REQUEST
Extract every line below that contains the word "from".
+++ DATASET CONTENT
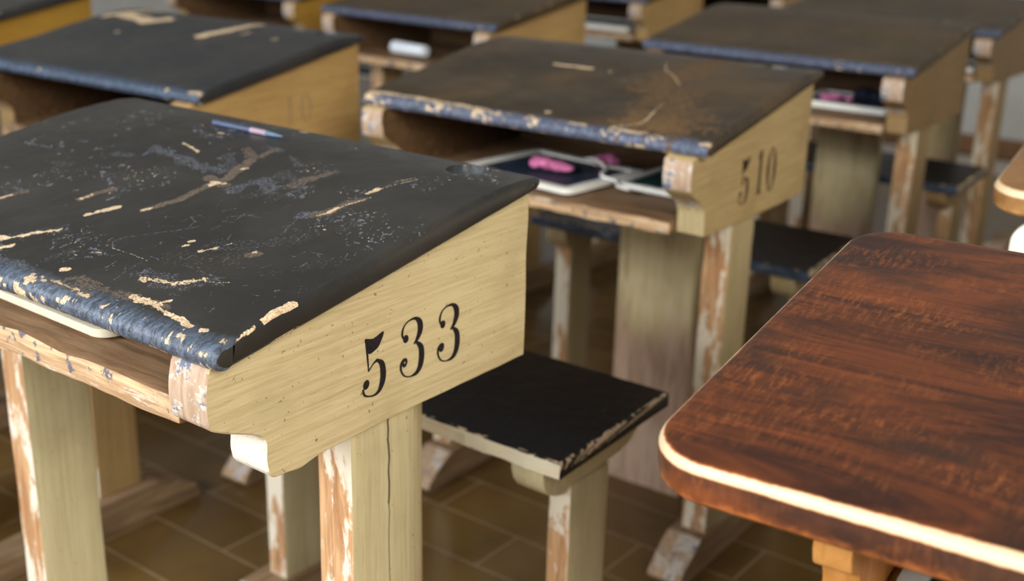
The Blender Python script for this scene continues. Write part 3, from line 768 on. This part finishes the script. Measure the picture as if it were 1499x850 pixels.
# ------------------------------------------------------------------ brown varnished desks
def make_brown(label, X, Y, rot, varn, edge_front, seed):
    t = thing('varnished_desk', label, 'school desk', (X, Y, 0), (0, 0, rot), 'brown varnished school desks')
    W, Dp, rc, th = .62, .415, .042, .030
    tilt = math.atan2(.046, Dp)
    def outline(inset, n=12):
        pts = []
        r = rc - inset if rc > inset else .002
        r = max(r, .004)
        for (cx, cy, a0) in ((rc, rc, 180), (W - rc, rc, 270), (W - rc, Dp - rc, 0), (rc, Dp - rc, 90)):
            for k in range(n + 1):
                a = math.radians(a0 + 90 * k / n)
                pts.append((cx + r * math.cos(a), cy + r * math.sin(a)))
        # extra points along the straight front and the sides
        out = []
        for i, p in enumerate(pts):
            q = pts[(i + 1) % len(pts)]
            out.append(p)
            L = math.hypot(q[0] - p[0], q[1] - p[1])
            if L > .05:
                for k in range(1, 40): out.append((p[0] + (q[0] - p[0]) * k / 40, p[1] + (q[1] - p[1]) * k / 40))
        return out
    rings = [(.0100, -th), (.0040, -th + .0012), (.0010, -th + .0045), (0, -.016), (0, -.0085), (.0005, -.0055), (.0019, -.0026), (.0038, -.0010), (.0058, -.0003), (.0085, 0), (.0120, 0), (.0165, 0), (.024, 0), (.034, 0)]
    bm = bmesh.new(); lay = bm.verts.layers.float_color.new('wear'); R = []
    for inset, z in rings:
        row = []
        for (x, y) in outline(inset):
            v = bm.verts.new((x, y, z))
            front = 1 - min(1, max(0, (y - .03) / .03))
            lim = .0018 + edge_front * front
            lim += .0045 * front * min(1, max(0, (x - .06) / .25))  # wider band paints the bright front highlight over the rubbed rim
            wv = 0.0
            if z > -.0058: wv = float(sstep(lim + .004, lim - .001, np.array(inset))) if False else max(0.0, min(1.0, (lim + .003 - inset) / .004))
            if z <= -.0058: wv = 0.0
            if z <= -th + .0048: wv = .36
            wob = mnoise.noise(Vector((x * 18, y * 18, seed)))
            wv = max(0, min(1, wv + wob * .25 * (wv > .02)))
            v[lay] = (wv, 0, 0, 1); row.append(v)
        R.append(row)
    for a, b in zip(R, R[1:]):
        n = len(a)
        for k in range(n): bm.faces.new((a[k], a[(k + 1) % n], b[(k + 1) % n], b[k]))
    bm.faces.new(R[-1]); bm.faces.new(list(reversed(R[0])))
    lid = finish(bm, 'lid', varn, t)
    lid.location = (0, 0, ZL(.600)); lid.rotation_euler = (tilt, 0, 0)
    zt = lambda y: .600 + y * math.tan(tilt) - th / math.cos(tilt)
    # side panels set in under the overhanging top
    prof = [(.040, zt(.040) + .0005), (.038, .548), (.042, .537), (.052, .531), (.062, .526), (.066, .515), (.066, .470), (.385, .470), (.385, zt(.385) + .0005)]
    for a in (.100, W - .132):
        finish(bm_prism_x([(y, ZL(z)) for y, z in prof], a, a + .024), 'side_panel', M_orange, t, bevel=.002, cuts=2)
    finish(bm_box(.1235, W - .1315, .066, .37, ZL(.470), ZL(.486)), 'shelf', M_orange, t, bevel=.002)
    finish(bm_box(.1235, W - .1315, .368, .385, ZL(.472), ZL(zt(.368))), 'back_panel', M_orange, t, bevel=.001)
    for a in (.112, W - .150):
        finish(bm_box(a, a + .038, .17, .245, .060, ZL(.4705)), 'leg', M_orange, t, bevel=.002, cuts=2)
    for a in (.102, W - .16):
        finish(bm_prism_x(runner_poly(.085, .74), a, a + .058), 'runner', M_runner, t, bevel=.003, wob=.001, cuts=2)
    return t
br = make_brown('worn red-brown varnished school desk with rounded corners, large at the lower right', .2985, .0605, math.radians(4.4), M_varn, .0006, 1)
br2 = make_brown('honey brown varnished school desk at the right edge, just its rounded front corner in view', .252, .885, math.radians(5), M_varn2, .003, 6)

def bench_back(parent, W=.62):
    """the seat of the varnished desk with an ivory painted back rest"""
    finish(bm_box(.02, W - .02, .50, .72, ZL(.313), ZL(.331)), 'seat', M_seat, parent, bevel=.003, cuts=1)
    for a in (.112, W - .150):
        finish(bm_box(a, a + .038, .56, .635, .060, ZL(.3135)), 'seat_leg', M_orange, parent, bevel=.002, cuts=2)
    for a in (.10, W - .13):
        finish(bm_box(a, a + .03, .712, .735, ZL(.318), ZL(.50)), 'back_post', M_white_paint, parent, bevel=.003)
    bm = bmesh.new()
    pts = []
    x0, x1, z0, z1, r = .064, W - .03, .46, .589, .024
    for (cx, cz, a0) in ((x0 + r, z0 + r, 180), (x1 - r, z0 + r, 270), (x1 - r, z1 - r, 0), (x0 + r, z1 - r, 90)):
        for k in range(9):
            a = math.radians(a0 + 90 * k / 8); pts.append((cx + r * math.cos(a), cz + r * math.sin(a)))
    f = bm.faces.new([bm.verts.new((x, .735, ZL(z))) for x, z in pts])
    ex = bmesh.ops.extrude_face_region(bm, geom=[f])
    for v in [g for g in ex['geom'] if isinstance(g, bmesh.types.BMVert)]: v.co.y += .020
    o = finish(bm, 'backrest', M_white_paint, parent, bevel=.004)
    o['label'] = 'ivory painted backrest'
bench_back(br); bench_back(br2)

# ------------------------------------------------------------------ things lying in and on the desks
def rounded_ring(w, h, r, n=6):
    pts = []
    for (cx, cy, a0) in ((-w / 2 + r, -h / 2 + r, 180), (w / 2 - r, -h / 2 + r, 270), (w / 2 - r, h / 2 - r, 0), (-w / 2 + r, h / 2 - r, 90)):
        for k in range(n + 1):
            a = math.radians(a0 + 90 * k / n); pts.append((cx + r * math.cos(a), cy + r * math.sin(a)))
    return pts

def make_slate(label, loc, rz, w, h, fr=.018, th=.008, frame=M_frame, face=M_slate, tilt=(0, 0)):
    t = thing('writing_slate', label, 'slate', loc, (tilt[0], tilt[1], rz), 'framed writing slates')
    bm = bmesh.new()
    o = rounded_ring(w, h, .016); i = rounded_ring(w - 2 * fr, h - 2 * fr, .003)
    lv = [[bm.verts.new((x, y, z)) for x, y in L] for L, z in ((o, 0), (o, th), (i, th), (i, 0))]
    n = len(o)
    for a, b in zip(lv, lv[1:] + lv[:1]):
        for k in range(n): bm.faces.new((a[k], a[(k + 1) % n], b[(k + 1) % n], b[k]))
    finish(bm, 'frame', frame, t, bevel=.0015)
    finish(bm_box(-w / 2 + fr - .001, w / 2 - fr + .001, -h / 2 + fr - .001, h / 2 - fr + .001, .002, th - .003), 'slate_face', face, t)
    return t

def at(desk, lx, ly, z):
    X, Y = desk.location.x, desk.location.y; a = desk.rotation_euler.z
    return (X + lx * math.cos(a) - ly * math.sin(a), Y + lx * math.sin(a) + ly * math.cos(a), ZL(z))

make_slate('pale-framed slate pushed under the lid of desk 533, front left of the photo', at(d533, -.283, .118, .5500), -.02, .190, .165)
make_slate('pale-framed slate with pink cloth on it in the compartment of desk 510', at(d510, -.335, .150, .4895), -.10, .225, .19, frame=M_frame_w)
make_slate('green slate with white edge at the right end of the compartment of desk 510', at(d510, -.137, .232, .4895), .0, .150, .20, .012, face=M_slate_g, frame=M_frame_w)
make_slate('cream-framed slate in the compartment of the desk behind desk 510', at(dB, -.185, .19, .4890), 0, .21, .17, th=.012, frame=M_frame_w)
make_slate('small pale slate on the shelf of the desk cut by the top right edge', at(dC, -.16, .13, .4890), 0, .19, .16, th=.012, frame=M_frame_w)
make_slate('white slate in the farthest compartment at the top edge', at(dW, -.16, .15, .4890), 0, .16, .18, th=.014, frame=M_frame_w)
make_slate('bluish white slate in the compartment seen at the top of the photo', at(dU, -.27, .15, .4890), 0, .34, .20, th=.014, frame=M_frame_w)
a = math.radians(4.4)
make_slate('green slate with white frame under the red-brown varnished lid', (.2985 + .256 * math.cos(a) - .200 * math.sin(a), .0605 + .256 * math.sin(a) + .200 * math.cos(a), ZL(.4875)), a, .25, .18,
           face=M_slate_g, frame=M_frame_w)

def blob(name, pts, rad, mat, label, cat, loc, rz=0, flat=.6, group=None):
    """a crumpled bit of cloth from a chain of puffs"""
    bm = bmesh.new()
    for (x, y, z), r in zip(pts, rad):
        bmesh.ops.create_icosphere(bm, subdivisions=3, radius=r, matrix=Matrix.Translation((x, y, z)) @ Matrix.Diagonal((1, 1, flat, 1)))
    o = finish(bm, name, mat, None)
    md = o.modifiers.new('join', 'REMESH'); md.mode = 'VOXEL'; md.voxel_size = .0022
    for v in o.data.vertices:
        v.co += mnoise.noise_vector(v.co * 70) * .005
    for v in o.data.vertices: v.co.z = max(v.co.z, 0)
    o.location = loc; o.rotation_euler = (0, 0, rz)
    return tag(o, label, cat, group)
blob('cleaning_cloth', [(-.035, 0, .010), (-.018, -.004, .012), (0, .002, .010), (.012, .006, .008), (-.03, .012, .012)], [.016, .014, .012, .010, .012], M_pink,
     'crumpled pink cloth lying on the slate in desk 510', 'cloth', at(d510, -.312, .130, .4962))
blob('cleaning_cloth', [(0, 0, .010), (.016, .004, .010), (.008, .012, .014)], [.013, .011, .010], M_pink,
     'smaller pink cloth by the white cord in desk 510', 'cloth', at(d510, -.285, .215, .4962))
cord = tube('cord', [(-.04, .03, .012), (-.02, .02, .018), (.0, .012, .016), (.02, -.004, .012), (.03, -.03, .008), (.06, -.034, .004), (.075, -.055, .004), (.10, -.062, .004)],
            .0026, M_cord)
cord.location = at(d510, -.270, .172, .4930)
tag(cord, 'white cord trailing from the slate towards the right side of desk 510', 'cord')
bm = bmesh.new()
bmesh.ops.create_cone(bm, cap_ends=True, segments=24, radius1=.016, radius2=.014, depth=.12, matrix=Matrix.Rotation(math.pi / 2, 4, 'Y'))
roll = finish(bm, 'paper_roll', M_paper, None, bevel=.002)
roll.location = at(dT, -.36, .085, .5065); roll.rotation_euler = (0, 0, -.1)
tag(roll, 'rolled white paper in the compartment of the desk behind the one marked 10', 'paper')
blob('cleaning_cloth', [(0, 0, .008), (.02, .004, .009), (.05, 0, .008)], [.011, .012, .010], M_pink, 'pink cloth on the slate in the desk behind desk 510', 'cloth', at(dB, -.235, .16, .4960))
blob('cloth_bag', [(0, 0, .016), (.03, .004, .015), (.06, 0, .012)], [.024, .022, .018], M_dark, 'dark cloth bag beside the pink cloth in the desk behind desk 510', 'bag', at(dB, -.165, .20, .4960))

# the pencil on desk 533
py0 = .3275
pen = thing('pencil', 'blue pencil with a pink band lying near the back of lid 533', 'pencil', (-.3995, py0, ZL(float(ztop(py0)) + .0029)), (0, 0, -.012))
M_blue = mat_plain('blue_pencil_paint', (.062, .082, .145), .3, .5, .1); M_band = mat_plain('pink_band', (.36, .27, .33), .35, .5, .08); M_lead = mat_plain('blue_lead', (.10, .16, .24), .5, .4)
def cyl(name, x0, x1, r0, r1, mat, parent):
    bm = bmesh.new()
    bmesh.ops.create_cone(bm, cap_ends=True, segments=16, radius1=r0, radius2=r1, depth=x1 - x0,
                          matrix=Matrix.Translation(((x0 + x1) / 2, 0, 0)) @ Matrix.Rotation(math.pi / 2, 4, 'Y'))
    return finish(bm, name, mat, parent)
cyl('barrel', 0, .060, .0031, .0031, M_blue, pen); cyl('band', .060, .084, .0031, .0030, M_band, pen); cyl('tip', .084, .108, .0030, .0010, M_lead, pen)

# ------------------------------------------------------------------ the room
def plane(name, x0, x1, y0, y1, z0, z1, mat, kind='structure'):
    o = finish(bm_box(x0, x1, y0, y1, z0, z1), name, mat, None, smooth=False)
    return tag(o, kind=kind)
RX0, RX1, RY0, RY1, RH = -5.2, 3.6, -3.2, 4.62, 3.2
plane('floor', RX0, RX1, RY0, RY1, -.06, 0, mat_floor())
M_wall = mat_plain('limewash', (.52, .52, .50), .8, .2, .05, 8)
M_trim = mat_plain('brown_skirting', (.20, .10, .045), .5, .4, .2, 20)
plane('wall_back', RX0, RX1, RY1, RY1 + .1, -.06, RH, M_wall)
plane('wall_left', RX0 - .1, RX0, RY0, RY1, -.06, RH, M_wall)
plane('baseboard_back', RX0, RX1, RY1 - .02, RY1, 0, .075, M_trim)
plane('floor_glare_1', RX0, RX1, RY1 - .36, RY1 - .10, 0, .004, mat_plain('pale_floor_glare', (.60, .57, .52), .3, .5, .1, 12))  # pale strip paints the bright reflection on the far floor
plane('baseboard_left', RX0, RX0 + .02, RY0, RY1 - .02, 0, .14, M_trim)

# ------------------------------------------------------------------ light
w = bpy.data.worlds.new('World'); scene.world = w; w.use_nodes = True
bg = w.node_tree.nodes['Background']; bg.inputs[0].default_value = (.98, .97, .95, 1); bg.inputs[1].default_value = .12
def area(name, loc, target, sx, sy, power, color):
    L = bpy.data.lights.new(name, 'AREA'); L.shape = 'RECTANGLE'; L.size = sx; L.size_y = sy; L.energy = power; L.color = color
    o = bpy.data.objects.new(name, L); col.objects.link(o); o.location = loc
    d = Vector(target) - Vector(loc); o.rotation_euler = d.to_track_quat('-Z', 'Y').to_euler()
    return o
area('window_light_front', (-.8, -3.0, 2.0), (-.2, .5, .6), 3.2, 1.6, 210, (.95, .97, 1.0))
area('window_light_right', (2.9, -1.5, 2.3), (-.1, .2, .6), 2.2, 1.5, 160, (1.0, .95, .85))
area('window_light_left', (-4.6, -2.6, 1.9), (-.6, .4, .7), 2.0, 1.5, 60, (.75, .86, 1.0))

# ------------------------------------------------------------------ camera
F_PX, PITCH, ROLL, YAW = 1755.64, .3248, .0256, -.6464
CX, CY, CZ = .6237, -.4925, .9090 + GZ
F = Vector((math.sin(YAW) * math.cos(PITCH), math.cos(YAW) * math.cos(PITCH), -math.sin(PITCH)))
R0 = Vector((math.cos(YAW), -math.sin(YAW), 0)); U0 = R0.cross(F)
R2 = R0 * math.cos(ROLL) + U0 * math.sin(ROLL); U2 = -R0 * math.sin(ROLL) + U0 * math.cos(ROLL)
cam = bpy.data.cameras.new('camera'); co = bpy.data.objects.new('camera', cam); col.objects.link(co)
m = Matrix((R2, U2, -F)).transposed().to_4x4(); m.translation = (CX, CY, CZ); co.matrix_world = m
cam.sensor_fit = 'HORIZONTAL'; cam.sensor_width = 36.0; cam.lens = F_PX * 36 / 1499
cam.clip_start = .02; cam.clip_end = 60
cam.dof.use_dof = True; cam.dof.focus_distance = .90; cam.dof.aperture_fstop = 5.0
scene.camera = co

vs = scene.view_settings
scene.display_settings.display_device = 'sRGB'
vs.view_transform = 'Standard'; vs.look = 'None'; vs.exposure = 0.0; vs.gamma = 1.0; vs.use_curve_mapping = False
++++++
EXERCISE RESULT
The Blender Python script for this scene continues. Write part 3, from line 768 on. This part finishes the script. Measure the picture as if it were 1499x850 pixels.
    """a crumpled bit of cloth from a chain of puffs"""
tag(cord, 'white cord trailing from the slate towards the right side of desk 510', 'cord')